Update 2: I write the counter-example of the second statement suggested by Mindlack here.
Let $d(x,y) := \min\{|x-y|,1\}$ be metric on $\mathbb R$. Assume $f: (\mathbb R, d) \to (\mathbb R, |\cdot|)$ is any $L$-Lipschitz-continuous. Then $|f(x)-f(0)| \le Ld(x,0) \le L$ for all $x\in \mathbb R$. So $f$ is bounded.
Let $g: (\mathbb R, |\cdot|) \to (\mathbb R, |\cdot|)$ be uniformly continuous and unbounded (for example, $x \mapsto x$). Fix $\varepsilon>0$. There is $\delta<1$ such that $|g(x)-g(y)| < \varepsilon$ for all $x,y\in \mathbb R$ such that $|x-y|<\delta$. Then $|g(x)-g(y)| < \varepsilon$ for all $x,y\in \mathbb R$ such that $d(x,y)<\delta$. This implies $g: (\mathbb R, d) \to (\mathbb R, |\cdot|)$ is also uniformly continuous.
So $\sup_{x\in \mathbb R} |f(x)-g(x)| = \infty$, let alone approximation.
As written in my comment, the first point is false: any uniformly continuous function on $\mathbb{R}$ is $O(|x|)$ at infinity, so is not at finite distance from, say, $x \longmapsto x^2$.
The second point seems to be true for “reasonable” metric spaces. Specifically, we assume that for any small enough $\eta>0$, there is a constant $C \geq 1$ such that for any pair of points $x,y$ at distance at most $N\eta$ ($N \geq 1$), there is a sequence of at most $CN$ points with “jumps” of size at most $\eta$ starting from $x$ and arriving to $y$.
This happens (if I’m not mistaken) when there exists a map $\omega: (0,1] \rightarrow \mathbb{R}$ such that for all $x,y \in X$, there is a path $[0,d(x,y)] \rightarrow X$ from $x$ to $y$ for which $\omega$ is a modulus of uniform continuity. So, for instance, any convex in a normed space works, or any complete Riemannian manifold.
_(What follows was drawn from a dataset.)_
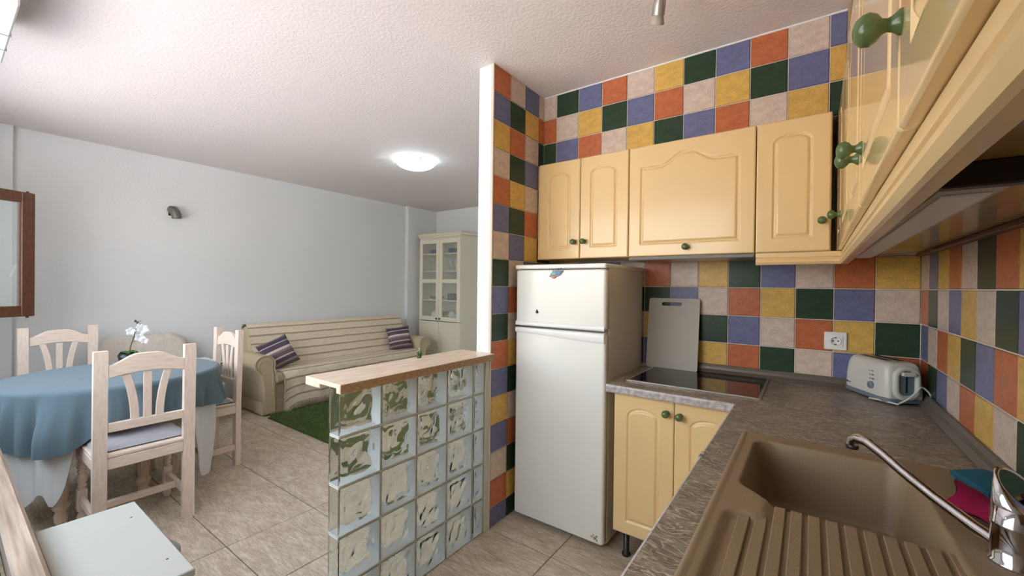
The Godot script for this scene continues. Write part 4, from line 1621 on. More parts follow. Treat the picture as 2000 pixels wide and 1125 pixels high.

The practical consequence is as follows: let $\omega$ be the modulus of uniform continuity of $f$. Then for any $\eta>0$ small enough, there is a constant $D < \eta$ ($D=\eta/C$) such that for any $x,y \in X$, $|f(x)-f(y)|$ is at most $\omega(\eta)$ times the smallest integer above $d(x,y)/D$.
Up to considering $f=f^+-f^-$ we may assume $f \geq 0$. Then define, for every $M \geq 0$, $f_M(x)=\inf_y\, f(y)+Md(x,y)$. $f_M$ is clearly a positive $M$-Lipschitz function on $X$ and $f_M \leq f$.
Now, let $\eta >0$ be small, $D$ as above, $M>0$ and $M’=M/\omega(\eta)$. Choose $M$ large enough so that $M’D >2$.
Let $x,y\in X$. Suppose that $f(y) + Md(x,y) < f(x)$. Then $M’d(x,y)$ is less than the smallest integer $t$ above $d(x,y)/D$. In particular, if $d(x,y) > D$, then $M’d(x,y)< t < 2d(x,y)/D$, a contradiction, so that $d(x,y) \leq D \leq \eta$ and thus $f(y)+Md(x,y) \geq f(y) \geq f(x)-\omega(\eta)$.
Therefore, $\|f_M-f\|_{\infty} \leq \omega(\eta)$. This concludes.